A sinking fund is a pool of money set aside independently from a company's operating accounts that is used to retire a debt or bond prior to its maturity date. An investor may create a sinking fund to save up a fund from which it can pay off its debt or bond obligations generally as they come due. Sinking funds may also be used to buy back bonds issued by that same company on the open market which is known as a buyback program.

Sinking funds are commonly used by corporations, but can be used by any type of investor. The company may decide to put the funds into a separate account so the company is not tempted to use the money to pay for other activities before paying off debt or buying back its bonds. In addition, the company may invest the funds in a mix of investments, such as bonds and stocks, in order to get a good return on the money, while still having the funds available when needed.

For the bond issuer, a sinking fund helps to mitigate the risks associated with debt. This is because the issuer can essentially retire a portion of the bonds over time, rather than having to pay the entire amount on their maturity date. Moreover, if the issuer of a callable bond decides to use a sinking fund, they can let the fund build up, and if the conditions become more favorable to retire a portion of their debt early, they can call their bonds and save on future interest payments.

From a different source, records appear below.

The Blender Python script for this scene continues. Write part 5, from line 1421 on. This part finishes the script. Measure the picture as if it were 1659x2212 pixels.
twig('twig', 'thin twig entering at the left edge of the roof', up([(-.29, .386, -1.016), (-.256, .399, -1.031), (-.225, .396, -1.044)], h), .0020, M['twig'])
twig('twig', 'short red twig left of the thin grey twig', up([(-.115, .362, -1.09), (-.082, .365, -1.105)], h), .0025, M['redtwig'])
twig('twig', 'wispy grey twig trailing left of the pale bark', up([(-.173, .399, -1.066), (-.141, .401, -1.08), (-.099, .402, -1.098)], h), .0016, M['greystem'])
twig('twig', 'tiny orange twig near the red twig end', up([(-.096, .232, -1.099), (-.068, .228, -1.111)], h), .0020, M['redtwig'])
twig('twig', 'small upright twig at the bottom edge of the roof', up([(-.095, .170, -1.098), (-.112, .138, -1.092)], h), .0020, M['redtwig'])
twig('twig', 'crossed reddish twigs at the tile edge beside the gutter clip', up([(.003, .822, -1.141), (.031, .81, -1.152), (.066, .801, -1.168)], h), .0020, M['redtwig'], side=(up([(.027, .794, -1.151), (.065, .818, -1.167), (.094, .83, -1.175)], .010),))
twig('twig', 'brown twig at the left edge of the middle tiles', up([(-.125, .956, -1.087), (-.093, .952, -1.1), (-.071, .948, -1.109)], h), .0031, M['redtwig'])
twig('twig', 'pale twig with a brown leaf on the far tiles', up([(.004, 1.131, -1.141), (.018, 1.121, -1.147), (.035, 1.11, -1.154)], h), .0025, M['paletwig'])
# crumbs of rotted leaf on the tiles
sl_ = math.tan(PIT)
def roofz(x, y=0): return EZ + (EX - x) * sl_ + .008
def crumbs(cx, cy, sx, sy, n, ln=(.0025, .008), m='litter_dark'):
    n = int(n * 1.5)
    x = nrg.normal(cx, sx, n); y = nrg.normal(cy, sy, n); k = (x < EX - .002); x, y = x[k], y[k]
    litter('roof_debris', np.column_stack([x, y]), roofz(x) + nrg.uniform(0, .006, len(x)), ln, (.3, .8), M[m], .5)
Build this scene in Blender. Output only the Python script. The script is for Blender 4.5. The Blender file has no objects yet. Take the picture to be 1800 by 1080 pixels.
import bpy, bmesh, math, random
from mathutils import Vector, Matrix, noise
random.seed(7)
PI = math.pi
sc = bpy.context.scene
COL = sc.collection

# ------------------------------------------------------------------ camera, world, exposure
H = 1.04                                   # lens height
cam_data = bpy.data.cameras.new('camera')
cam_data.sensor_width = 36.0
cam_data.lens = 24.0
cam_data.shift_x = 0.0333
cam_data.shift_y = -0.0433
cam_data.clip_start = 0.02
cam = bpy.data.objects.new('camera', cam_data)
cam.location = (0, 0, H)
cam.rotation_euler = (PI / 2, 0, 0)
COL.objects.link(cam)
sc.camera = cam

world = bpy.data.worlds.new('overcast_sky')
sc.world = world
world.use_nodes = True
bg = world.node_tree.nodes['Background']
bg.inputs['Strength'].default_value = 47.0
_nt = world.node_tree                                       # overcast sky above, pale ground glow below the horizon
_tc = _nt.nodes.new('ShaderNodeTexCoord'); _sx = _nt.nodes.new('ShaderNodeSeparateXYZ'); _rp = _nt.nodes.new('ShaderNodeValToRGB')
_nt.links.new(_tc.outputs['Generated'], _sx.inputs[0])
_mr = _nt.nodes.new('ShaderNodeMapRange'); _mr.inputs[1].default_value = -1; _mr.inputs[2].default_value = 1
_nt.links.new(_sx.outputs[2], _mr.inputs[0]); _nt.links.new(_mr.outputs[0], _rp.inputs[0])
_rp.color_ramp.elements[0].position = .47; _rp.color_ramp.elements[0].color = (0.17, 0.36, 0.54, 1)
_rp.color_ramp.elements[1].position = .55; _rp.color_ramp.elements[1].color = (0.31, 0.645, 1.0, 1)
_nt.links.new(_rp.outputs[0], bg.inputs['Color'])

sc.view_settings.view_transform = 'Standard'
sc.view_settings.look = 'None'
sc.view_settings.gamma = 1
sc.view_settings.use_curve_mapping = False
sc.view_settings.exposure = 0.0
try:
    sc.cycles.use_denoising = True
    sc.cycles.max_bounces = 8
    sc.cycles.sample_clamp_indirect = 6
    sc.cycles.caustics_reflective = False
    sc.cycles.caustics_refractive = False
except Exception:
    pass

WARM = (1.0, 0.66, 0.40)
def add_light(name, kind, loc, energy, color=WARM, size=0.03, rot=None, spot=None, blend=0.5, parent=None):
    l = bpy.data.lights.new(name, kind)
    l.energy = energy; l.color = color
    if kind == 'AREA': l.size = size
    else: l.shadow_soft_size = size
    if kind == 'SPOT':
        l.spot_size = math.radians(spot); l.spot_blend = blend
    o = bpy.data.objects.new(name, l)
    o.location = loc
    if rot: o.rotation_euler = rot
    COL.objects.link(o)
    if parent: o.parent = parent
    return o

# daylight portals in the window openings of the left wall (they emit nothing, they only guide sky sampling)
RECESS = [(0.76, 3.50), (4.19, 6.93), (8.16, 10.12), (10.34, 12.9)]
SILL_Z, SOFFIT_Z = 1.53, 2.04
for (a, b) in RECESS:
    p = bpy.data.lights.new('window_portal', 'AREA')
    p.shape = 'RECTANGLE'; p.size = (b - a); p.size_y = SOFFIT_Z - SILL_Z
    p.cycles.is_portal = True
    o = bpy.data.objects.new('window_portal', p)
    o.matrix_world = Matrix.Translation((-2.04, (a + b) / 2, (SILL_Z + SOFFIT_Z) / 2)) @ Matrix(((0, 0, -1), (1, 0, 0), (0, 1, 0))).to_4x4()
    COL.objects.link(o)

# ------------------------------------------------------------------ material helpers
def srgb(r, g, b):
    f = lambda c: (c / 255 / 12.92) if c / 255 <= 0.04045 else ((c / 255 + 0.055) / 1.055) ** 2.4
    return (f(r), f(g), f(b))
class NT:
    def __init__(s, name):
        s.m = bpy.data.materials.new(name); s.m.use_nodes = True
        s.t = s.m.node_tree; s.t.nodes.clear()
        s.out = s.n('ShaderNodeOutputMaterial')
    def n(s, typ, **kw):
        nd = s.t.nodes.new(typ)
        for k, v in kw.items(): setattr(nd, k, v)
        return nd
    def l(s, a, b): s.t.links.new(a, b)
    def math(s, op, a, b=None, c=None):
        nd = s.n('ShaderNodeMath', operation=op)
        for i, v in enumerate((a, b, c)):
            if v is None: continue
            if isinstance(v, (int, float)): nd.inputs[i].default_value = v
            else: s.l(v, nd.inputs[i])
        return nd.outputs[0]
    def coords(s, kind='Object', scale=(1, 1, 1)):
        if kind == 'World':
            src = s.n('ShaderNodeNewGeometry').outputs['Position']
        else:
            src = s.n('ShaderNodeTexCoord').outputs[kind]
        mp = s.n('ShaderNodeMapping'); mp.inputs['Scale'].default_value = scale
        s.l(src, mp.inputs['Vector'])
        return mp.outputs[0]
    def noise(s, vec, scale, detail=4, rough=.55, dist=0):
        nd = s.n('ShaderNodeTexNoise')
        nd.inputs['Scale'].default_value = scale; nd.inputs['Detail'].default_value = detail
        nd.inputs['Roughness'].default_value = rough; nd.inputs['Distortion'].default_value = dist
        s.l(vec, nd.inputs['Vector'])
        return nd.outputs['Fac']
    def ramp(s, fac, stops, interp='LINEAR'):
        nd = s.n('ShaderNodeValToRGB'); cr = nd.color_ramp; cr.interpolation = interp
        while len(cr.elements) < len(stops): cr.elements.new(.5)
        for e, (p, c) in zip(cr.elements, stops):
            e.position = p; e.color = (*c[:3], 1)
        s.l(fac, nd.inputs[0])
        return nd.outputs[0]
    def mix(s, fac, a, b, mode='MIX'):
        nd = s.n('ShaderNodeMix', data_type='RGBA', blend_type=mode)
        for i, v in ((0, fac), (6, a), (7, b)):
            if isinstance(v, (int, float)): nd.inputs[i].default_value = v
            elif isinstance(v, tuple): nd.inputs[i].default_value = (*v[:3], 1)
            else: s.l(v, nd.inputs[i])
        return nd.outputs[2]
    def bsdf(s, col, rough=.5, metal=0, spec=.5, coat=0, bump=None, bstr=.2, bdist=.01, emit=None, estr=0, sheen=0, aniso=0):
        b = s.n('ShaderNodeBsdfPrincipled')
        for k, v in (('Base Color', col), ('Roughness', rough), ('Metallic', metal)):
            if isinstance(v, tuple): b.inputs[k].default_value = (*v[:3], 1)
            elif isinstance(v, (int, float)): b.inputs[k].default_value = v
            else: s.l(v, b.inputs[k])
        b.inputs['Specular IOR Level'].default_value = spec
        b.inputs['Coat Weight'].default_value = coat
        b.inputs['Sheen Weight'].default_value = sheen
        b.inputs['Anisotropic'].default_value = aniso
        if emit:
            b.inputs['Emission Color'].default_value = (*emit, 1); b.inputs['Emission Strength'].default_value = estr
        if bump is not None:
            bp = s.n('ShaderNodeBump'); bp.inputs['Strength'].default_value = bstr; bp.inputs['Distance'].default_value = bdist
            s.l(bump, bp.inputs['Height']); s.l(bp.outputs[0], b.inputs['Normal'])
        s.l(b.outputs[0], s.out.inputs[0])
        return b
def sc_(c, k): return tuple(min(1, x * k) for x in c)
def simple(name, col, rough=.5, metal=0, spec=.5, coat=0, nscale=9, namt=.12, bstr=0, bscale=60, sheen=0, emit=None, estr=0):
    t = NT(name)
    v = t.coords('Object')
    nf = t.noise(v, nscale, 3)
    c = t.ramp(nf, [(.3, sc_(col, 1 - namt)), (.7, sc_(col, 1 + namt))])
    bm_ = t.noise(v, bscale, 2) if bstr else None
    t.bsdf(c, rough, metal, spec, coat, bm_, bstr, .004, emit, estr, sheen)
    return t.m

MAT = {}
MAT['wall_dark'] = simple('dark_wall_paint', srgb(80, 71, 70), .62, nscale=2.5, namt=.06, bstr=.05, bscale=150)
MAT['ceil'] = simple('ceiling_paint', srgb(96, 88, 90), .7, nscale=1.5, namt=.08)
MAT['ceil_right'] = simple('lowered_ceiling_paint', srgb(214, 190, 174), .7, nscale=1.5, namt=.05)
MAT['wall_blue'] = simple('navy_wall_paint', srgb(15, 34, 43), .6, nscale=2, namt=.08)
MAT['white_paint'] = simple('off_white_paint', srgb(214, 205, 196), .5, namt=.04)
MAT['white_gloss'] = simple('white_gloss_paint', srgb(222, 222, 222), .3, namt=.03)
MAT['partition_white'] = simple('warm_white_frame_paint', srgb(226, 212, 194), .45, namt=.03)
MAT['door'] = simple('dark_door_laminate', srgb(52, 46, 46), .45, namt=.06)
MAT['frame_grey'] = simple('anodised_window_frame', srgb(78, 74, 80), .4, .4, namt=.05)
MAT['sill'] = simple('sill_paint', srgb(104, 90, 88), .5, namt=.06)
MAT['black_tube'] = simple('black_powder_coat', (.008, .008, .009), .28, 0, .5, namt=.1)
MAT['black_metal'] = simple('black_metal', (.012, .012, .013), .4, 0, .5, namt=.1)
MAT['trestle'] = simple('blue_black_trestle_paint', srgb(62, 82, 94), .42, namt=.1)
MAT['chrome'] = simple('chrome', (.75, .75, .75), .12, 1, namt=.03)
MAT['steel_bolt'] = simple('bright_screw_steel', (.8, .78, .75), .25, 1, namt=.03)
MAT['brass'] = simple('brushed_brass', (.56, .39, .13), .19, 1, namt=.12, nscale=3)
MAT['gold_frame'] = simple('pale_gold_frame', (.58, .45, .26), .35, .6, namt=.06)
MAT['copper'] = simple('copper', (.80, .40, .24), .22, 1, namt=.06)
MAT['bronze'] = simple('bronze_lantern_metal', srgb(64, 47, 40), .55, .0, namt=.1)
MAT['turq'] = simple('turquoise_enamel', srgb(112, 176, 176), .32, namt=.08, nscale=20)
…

For the investor, investing in bonds that have a sinking fund may provide more certainty and stability. With a sinking fund, if the issuer fails to meet their obligations, the investor may still rely on the fund to be able to recover some of the invested capital.

Overall, the use of a sinking fund allows the issuer to manage their debt obligations so that their debt does not become a burden for them in the future. It enables a company to pay debt sooner and save money on interest expense. Likewise, it provides the investor with greater security by having the funds available to help recover their investments in the case of default.